2.2.2 Les dispositions techniques
Les dispositions concernant les marges en sus du plafond du CFP peuvent être actionnées.
Les marges sont de deux types : les marges entre les CE budgétés et les plafonds du CFP. Ces marges, apparues une année N, peuvent être débloquées par l'autorité budgétaire pour financer certaines opérations (initiative pour les jeunes) au-delà des plafonds de l'année N+1.
Les marges au-delà des plafonds qui relèvent des mécanismes de flexibilité. La marge pour imprévus est un instrument destiné à être utilisé en dernier recours, pour faire face à des circonstances exceptionnelles. Un montant, ne pouvant dépasser 0,03% du RNB de l'Union, peut être constitué au-delà des plafonds fixés dans le cadre financier.
Cette marge fixée actuellement à 0,03% du RNB pourrait être augmentée à 0,05% sans que cela représente un effort excessif aux partenaires. Ce dispositif présente l'avantage de contenir les plafonds et d'ouvrir le champ des possibles en cas de nécessité.

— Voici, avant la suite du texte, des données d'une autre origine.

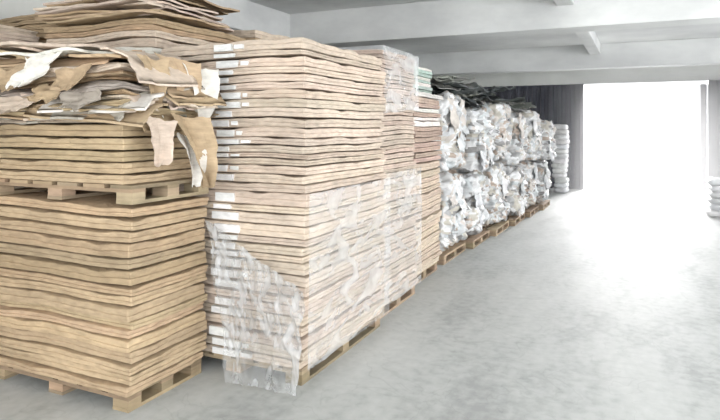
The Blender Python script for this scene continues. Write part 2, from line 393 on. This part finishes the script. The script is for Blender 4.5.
# ------------------------------------------------------------------ bales
def bale(name, x0,x1,y0,y1,z0,z1, seed):
    rng = random.Random(seed); bm, cl = newbm()
    n = 34
    cx,cy,cz = (x0+x1)/2,(y0+y1)/2,(z0+z1)/2; hx,hy,hz = (x1-x0)/2,(y1-y0)/2,(z1-z0)/2
    vm = {}
    def V(i,j,k):
        if (i,j,k) in vm: return vm[(i,j,k)]
        p = Vector((2*i/n-1, 2*j/n-1, 2*k/n-1)); r = (abs(p.x)**6+abs(p.y)**6+abs(p.z)**6)**(1/6); p /= max(r,1e-6)
        q = Vector((p.x*hx,p.y*hy,p.z*hz))
        s = Vector((seed*3.1,seed*1.7,0))
        d = .10*noise.noise(Vector((q.x*2.5,q.y*2.5,q.z*6))+s) + .04*(1-abs(noise.noise(Vector((q.x*6,q.y*6,q.z*14))+s))*3) + .03*noise.noise(q*18+s)
        band = abs(abs(p.y)-.45); d -= .05*math.exp(-(band/.06)**2)
        nn = Vector((p.x**5,p.y**5,p.z**5)).normalized()
        q = q + nn*(d-.04)
        q.z = max(-hz, q.z)
        v = bm.verts.new((cx+q.x,cy+q.y,cz+q.z)); vm[(i,j,k)] = v; return v
    W_ = (0.70,0.70,0.70)
    pal = [W_,(0.60,0.61,0.62),(0.60,0.55,0.51),(0.42,0.42,0.42),(0.43,0.35,0.29),(0.78,0.78,0.78),(0.54,0.57,0.58),W_,(0.26,0.255,0.25),(0.52,0.49,0.43)]
    def F(a,b,c,d):
        f = bm.faces.new((a,b,c,d)); f.smooth = True
        m = f.calc_center_median()
        t = noise.cell(Vector((m.x*5+nz(m.x*4,m.y*4,m.z*4)*2, m.y*4+seed+nz(m.z*4,m.y*4,m.x*4)*2, m.z*12+nz(m.y*3,m.z*3,seed)*3)))
        c0 = pal[int(abs(t)*997)%len(pal)]
        for l in f.loops: l[cl] = (*c0,1)
    for i in range(n):
        for j in range(n):
            F(V(i,j,n),V(i+1,j,n),V(i+1,j+1,n),V(i,j+1,n)); F(V(i,j+1,0),V(i+1,j+1,0),V(i+1,j,0),V(i,j,0))
            F(V(i,0,j),V(i+1,0,j),V(i+1,0,j+1),V(i,0,j+1)); F(V(i,n,j+1),V(i+1,n,j+1),V(i+1,n,j),V(i,n,j))
            F(V(n,i,j),V(n,i+1,j),V(n,i+1,j+1),V(n,i,j+1)); F(V(0,i,j+1),V(0,i+1,j+1),V(0,i+1,j),V(0,i,j))
    for k in range(5):
        yy = rng.uniform(y0+.05,y1-.3); zz = rng.uniform(z0+.3,z1-.02)
        sheet(bm, cl, (x1-.05, yy, zz), (rng.uniform(.05,.25),0,-1), (0.1,1,rng.uniform(-.2,.2)), rng.uniform(.15,.4), rng.uniform(.1,.25),
              jit(rng.choice(pal[:3]),rng,.05), rng, amp=.05, ragged=.04, nu=8, nv=6, th=.003)
    return finish(bm, name, M_bale)
y = 6.72; s = 1
tops = [2.04,1.90,2.02,1.86,1.90,1.78]
brng = random.Random(77)
for k in range(6):
    L = 1.02; x1 = -2.02 + k*.075
    pallet('wooden_pallet', x1-1.05, x1-.05, y+.03, y+L-.03, 0, seed=50+k)
    mid = G+(tops[k]-G)*.5
    o1, o2 = brng.uniform(-.05,.03), brng.uniform(-.06,.06)
    bale('plastic_bale', x1-1.1+o1, x1+o1, y, y+L-.02, G, mid, s); s += 1
    bale('plastic_bale', x1-1.1+o2, x1+.02+o2, y, y+L-.02, mid, tops[k], s); s += 1
    y += L+.04
y = 7.2
for k in range(4):
    bale('plastic_bale', -4.5, -3.4, y, y+1.3, 0, 1.0, s); s += 1
    bale('plastic_bale', -4.5, -3.4, y, y+1.3, 1.0, 2.05, s); s += 1
    y += 1.45
for (ya, yb, zt) in ((6.85,8.7,2.0),(8.9,10.6,1.97),(10.9,12.4,1.86)):
    rng = random.Random(int(ya*10)); bm, cl = newbm()
    for i in range(20):
        a = rng.uniform(-.4,.4)
        sheet(bm, cl, (rng.uniform(-3.0,-2.5), rng.uniform(ya,yb-.5), zt-.02+i*.013), (math.cos(a),math.sin(a),rng.uniform(-.1,.1)), (-math.sin(a),math.cos(a),rng.uniform(-.1,.1)),
              rng.uniform(.4,.7), rng.uniform(.5,.8), jit(rng.choice([(0.10,0.11,0.10),(0.16,0.17,0.15),(0.07,0.08,0.08),(0.3,0.3,0.27)]),rng,.2), rng, amp=.06, curl=rng.uniform(-.2,.1), ragged=.05, th=.01)
    finish(bm, 'dark_tarp_heap', M_bale)

def sack_pile(name, cx, cy, n, w, l, h, seed, cols=1):
    rng = random.Random(seed); bm, cl = newbm()
    for c in range(cols):
        z = 0
        for k in range(n):
            N1,N2 = 20,10; rx,ry = w/2*rng.uniform(.9,1.08), l/2*rng.uniform(.93,1.05)
            ox,oy = rng.uniform(-.03,.03)+c*w*1.02, rng.uniform(-.02,.02)
            col = jit((.68,.68,.69),rng,.15); rings=[]
            for j in range(N2+1):
                ph = -math.pi/2+math.pi*j/N2; r = abs(math.cos(ph))**.35; zz = math.copysign(abs(math.sin(ph))**.8,math.sin(ph))
                ring=[]
                for i in range(N1):
                    th = 2*math.pi*i/N1; c_,s_ = math.cos(th),math.sin(th)
                    ring.append(bm.verts.new((cx+ox+rx*r*math.copysign(abs(c_)**.4,c_), cy+oy+ry*r*math.copysign(abs(s_)**.4,s_), z+h/2+zz*h/2*(1+.25*nz(c_*2,s_*2,k+seed)))))
                rings.append(ring)
            for j in range(N2):
                for i in range(N1):
                    f = bm.faces.new((rings[j][i],rings[j][(i+1)%N1],rings[j+1][(i+1)%N1],rings[j+1][i])); f.smooth=True; paint([f],cl,col)
            z += h*.88
    bmesh.ops.remove_doubles(bm, verts=bm.verts, dist=1e-5)
    mz = min(v.co.z for v in bm.verts)
    for v in bm.verts: v.co.z -= mz
    return finish(bm, name, M_bale)
sack_pile('sack_pile', -1.78, 15.6, 14, .36, .5, .135, 1)
sack_pile('sack_pile', 1.38, 12.7, 6, .5, .7, .125, 2, cols=2)

# ------------------------------------------------------------------ haze volume added to imitate the glare around the gate
hm = bpy.data.materials.new('glare_haze'); hm.use_nodes = True
nt = hm.node_tree; nt.nodes.clear(); N, L = nt.nodes, nt.links
o = N.new('ShaderNodeOutputMaterial'); vs = N.new('ShaderNodeVolumeScatter'); vs.inputs['Anisotropy'].default_value = 0.2
tc = N.new('ShaderNodeTexCoord'); sp = N.new('ShaderNodeSeparateXYZ'); L.new(tc.outputs['Object'], sp.inputs[0])
def rmp(sock, a, b, lo, hi):
    r = N.new('ShaderNodeMapRange'); r.interpolation_type = 'SMOOTHSTEP'
    r.inputs['From Min'].default_value=a; r.inputs['From Max'].default_value=b; r.inputs['To Min'].default_value=lo; r.inputs['To Max'].default_value=hi
    L.new(sock, r.inputs['Value']); return r.outputs['Result']
def mul(a, b):
    m = N.new('ShaderNodeMath'); m.operation='MULTIPLY'; L.new(a, m.inputs[0]); L.new(b, m.inputs[1]); return m.outputs[0]
d = mul(mul(rmp(sp.outputs['Y'], 7, 16, 0, .24), rmp(sp.outputs['X'], -1.7, -.6, 0, 1)), rmp(sp.outputs['Z'], 2.92, 2.5, 0, 1))
L.new(d, vs.inputs['Density']); L.new(vs.outputs[0], o.inputs['Volume'])
solid('glare_haze', -1.68, 5.9, 7, 16.61, 0.005, 2.92, hm)

# ------------------------------------------------------------------ light
w = bpy.data.worlds.new('World'); scene.world = w; w.use_nodes = True
bg = w.node_tree.nodes['Background']; bg.inputs['Color'].default_value = (0.96,0.975,1.0,1); bg.inputs['Strength'].default_value = 4.1
def sun(name, strength, ang, rot, col):
    d = bpy.data.lights.new(name,'SUN'); d.energy=strength; d.angle=math.radians(ang); d.color=col
    o = bpy.data.objects.new(name,d); scene.collection.objects.link(o); o.rotation_euler = rot; return o
sun('sun', 36, 40, (math.radians(-71),0,math.radians(4)), (1,.985,.985))
def area(name, loc, rot, sx, sy, p, col=(1,1,1)):
    d = bpy.data.lights.new(name,'AREA'); d.shape='RECTANGLE'; d.size=sx; d.size_y=sy; d.energy=p; d.color=col
    o = bpy.data.objects.new(name,d); scene.collection.objects.link(o); o.location=loc; o.rotation_euler=rot; return o
area('rear_fill', (0.5,-4.6,2.0), (math.radians(90),0,0), 9, 2.6, 200, (1,.99,.98))  # unseen area lamp added behind the camera as soft fill
area('right_fill', (XR-.05,4,2.0), (math.radians(90),0,math.radians(90)), 14, 2.0, 460, (.98,.99,1))  # unseen area lamp added along the right wall, standing in for daylight

# ------------------------------------------------------------------ camera
cd = bpy.data.cameras.new('camera'); cam = bpy.data.objects.new('camera', cd); scene.collection.objects.link(cam)
cd.sensor_width = 36; cd.lens = 30; cd.shift_y = -82/720; cd.clip_start=.05
cam.location = (0,0,1.6); cam.rotation_euler = (math.radians(90),0,math.radians(25))
scene.camera = cam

2.2 3 Les dispositions politiques et budgétaires
Même si elles ont un poids dominant dans l'édifice européen, l'Allemagne et la France ne sont pas seules à décider. L'accord du CFP doit être pris par consensus au Conseil européen avant d'être repris à l'unanimité par le Conseil.
Deux camps auront des arguments à faire valoir.
D'un côté, le camp des restrictifs. Les Pays-Bas refuseraient toute augmentation massive du budget. C'est une position constante depuis les négociations des CFP. Ils seraient rejoints par l'Autriche et le Danemark et sans doute par la Suède. 4 pays pour lesquels la proposition de la Commission est excessive, voire inacceptable. " A Union réduite, budget réduit" dit en substance le Premier ministre danois. Dans un contexte de baisse de popularité de l'unification européenne, il faut aussi tenir compte des "aspects d'acceptabilité nette par les citoyens européens (et) minimiser des coûts éventuels liés aux frustrations en raison de charges trop élevées ou d'avantages trop faibles"[28]. En d'autres termes, pourquoi donner plus à l'Europe ? Les avantages d'une mutualisation, avancés en axiome, sont-ils si manifestes que le budget européen doive obligatoirement augmenter ? Les dépenses de coopération, notamment les coopérations transfrontalières (Erasmus, recherche, etc.) trouvent aisément leur justification. C'est sans doute moins le cas pour les dépenses de redistribution (PAC et cohésion) : à quoi sert l'intermédiation de l'Union dès lors que chaque Etat s'organise pour récupérer au maximum ce qu'il a versé ?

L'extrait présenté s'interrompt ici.